The European Union’s highest court has upheld Brussels’ right to force member states to take in asylum seekers, dismissing complaints by Slovakia and Hungary about EU migration policy.
In the latest twist to a dispute that broke out two years ago when more than one million migrants poured across the Mediterranean, the European Court of Justice found the EU was entitled to order national governments to take in quotas of mainly Syrian refugees relocated from Italy and Greece.
The programme set up by the executive European Commission was approved by majority vote of member states in the face of opposition from formerly communist countries in the east who said their societies could not absorb mainly Muslim immigrants.
A migrant walks past the slogans which reads ‘Refugees Welcome’ written on a wall near the former Jungle in Calais, France
Scores of migrants wait to be registered to be taken to refugee centre in France last year in the aftermath of an influx of asylum seekers fleeing war in the Middle East and Africa in 2015
The Luxembourg-based court ruled: ‘The court dismisses the actions brought by Slovakia and Hungary against the provisional mechanism for the mandatory relocation of asylum seekers,’ adding it rejected the complaints ‘in their entirety’.
‘The mechanism actually contributes to enabling Greece and Italy to deal with the impact of the 2015 migration crisis and is proportionate.’
The immigration scheme provided relocation of up to 120,000 people, but only about 25,000 have so far been moved.
A further programme for resettling people directly from outside the EU has also struggled to hit targets for taking in asylum-seekers.
Migration Commissioner Dimitris Avramopoulos tweeted: ‘Time to work in unity and implement solidarity in full.’
The Commission’s chief spokesman, however, denied a report that the executive would propose a new round of 40,000 relocations.
It is unclear how far Brussels many try to force eastern states to take refugees, many of whom themselves are reluctant to settle in the poorer, ex-Soviet bloc.
However, countries like Germany and Italy which are housing large numbers have said the easterners are jeopardising western-funded EU subsidies if they go on refusing, adding to deep strains in the bloc as it deals with Britain’s imminent exit and a still limping economy.
Slovakia´s Economy Minister Peter Ziga told reporters: ‘The quota system does not work, so the court decision is, perhaps, irrelevant at the moment.’
He said a new mechanism was needed though the problem was not as grave as arrivals had declined.
‘I think the European Commission will find a way to solve this problem,’ Ziga added.

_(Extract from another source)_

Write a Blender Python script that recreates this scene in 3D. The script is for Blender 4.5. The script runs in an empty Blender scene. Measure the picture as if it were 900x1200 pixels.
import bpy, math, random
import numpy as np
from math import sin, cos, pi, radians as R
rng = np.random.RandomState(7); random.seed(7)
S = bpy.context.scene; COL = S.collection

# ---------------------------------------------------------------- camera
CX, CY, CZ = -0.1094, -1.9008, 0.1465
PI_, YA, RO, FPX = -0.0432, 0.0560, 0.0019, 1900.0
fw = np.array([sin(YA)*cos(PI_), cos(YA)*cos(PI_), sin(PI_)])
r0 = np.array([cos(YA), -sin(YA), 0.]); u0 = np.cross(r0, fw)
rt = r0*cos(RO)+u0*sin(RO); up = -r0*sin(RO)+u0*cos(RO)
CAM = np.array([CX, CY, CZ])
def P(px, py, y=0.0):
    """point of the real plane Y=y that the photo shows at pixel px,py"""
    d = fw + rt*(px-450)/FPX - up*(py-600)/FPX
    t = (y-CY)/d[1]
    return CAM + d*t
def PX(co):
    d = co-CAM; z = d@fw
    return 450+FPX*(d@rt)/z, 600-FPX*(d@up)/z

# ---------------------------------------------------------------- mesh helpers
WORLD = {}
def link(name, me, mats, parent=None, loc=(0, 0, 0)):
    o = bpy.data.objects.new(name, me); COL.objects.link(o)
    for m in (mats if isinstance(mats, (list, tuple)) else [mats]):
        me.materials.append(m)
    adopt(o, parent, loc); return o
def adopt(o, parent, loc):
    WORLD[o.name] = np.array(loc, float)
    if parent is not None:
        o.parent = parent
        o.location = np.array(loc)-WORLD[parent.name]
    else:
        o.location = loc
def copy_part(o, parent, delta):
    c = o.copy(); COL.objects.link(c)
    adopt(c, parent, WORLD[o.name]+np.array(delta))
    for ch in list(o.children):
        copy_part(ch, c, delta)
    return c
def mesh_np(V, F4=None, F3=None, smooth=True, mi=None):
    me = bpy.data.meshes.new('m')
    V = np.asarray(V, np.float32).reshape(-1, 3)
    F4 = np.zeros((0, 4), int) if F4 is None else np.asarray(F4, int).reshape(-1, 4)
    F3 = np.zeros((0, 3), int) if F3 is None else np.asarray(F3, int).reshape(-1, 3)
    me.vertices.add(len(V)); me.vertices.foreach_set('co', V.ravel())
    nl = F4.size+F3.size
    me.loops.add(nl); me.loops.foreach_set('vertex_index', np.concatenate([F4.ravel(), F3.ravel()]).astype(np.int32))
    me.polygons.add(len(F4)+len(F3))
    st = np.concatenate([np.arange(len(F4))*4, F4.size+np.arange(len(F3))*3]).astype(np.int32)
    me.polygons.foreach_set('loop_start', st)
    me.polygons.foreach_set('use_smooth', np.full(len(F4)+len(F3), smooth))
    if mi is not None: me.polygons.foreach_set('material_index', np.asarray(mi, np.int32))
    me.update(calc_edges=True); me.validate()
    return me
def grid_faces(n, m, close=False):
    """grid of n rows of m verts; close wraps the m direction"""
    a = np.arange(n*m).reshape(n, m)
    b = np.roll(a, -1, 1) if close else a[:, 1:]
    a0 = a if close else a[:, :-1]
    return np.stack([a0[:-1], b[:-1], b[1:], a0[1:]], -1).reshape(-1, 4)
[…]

Eastern leaders say the bloc should control its borders better to crack down on illegal immigration — something Brussels says it has succeeded in doing in the past two years.
Some of the 125 Sub-Saharan migrants rescued by Spanish Maritime Rescue Services in the waters of the Strait of Gibraltar while travelling aboard small boats, a surfboard and a kayak, arrive at the port of Tarifa in Cadiz, southern Spain on August 30, 2017
The EU has taken in more than 1.7million people from the Middle East and Africa since 2014.
But, after a mass influx in 2015, numbers have gone down steadily following actions last year that all but closed the route from Turkey to Greece and from Greece to the Balkans and northern Europe.
The EU has also increased support for Libya to curb arrivals in Italy.
The eastern EU states say they can send equipment and border guards to the bloc’s external frontiers in solidarity.
Hungary and Poland have refused to host a single person under the 2015 sharing scheme, while Slovakia and the Czech Republic have each taken in only a dozen or so.
Western EU states, including Germany, which took in the vast majority of the people who made it into the bloc and which will holds a parliamentary election on September 24, say the easterners cannot be exempted from showing solidarity.
While the EU has sought in vain to come up with a compromise, the court ruling may just force Brussels’ hand.
It is a delicate balancing act as putting such a thorny issue to a vote, and possibly passing a migration reform despite opposition from several states, would cause even more bad blood.
‘If we push it through above their heads, they will use it in their anti-EU propaganda at home,’ another EU diplomat said of Poland and Hungary, where the nationalist-minded governments are embroiled in disputes with Brussels over democratic rules.
‘But the arrivals are low, we have it more or less under control, so we have to get back to the solidarity mechanism.’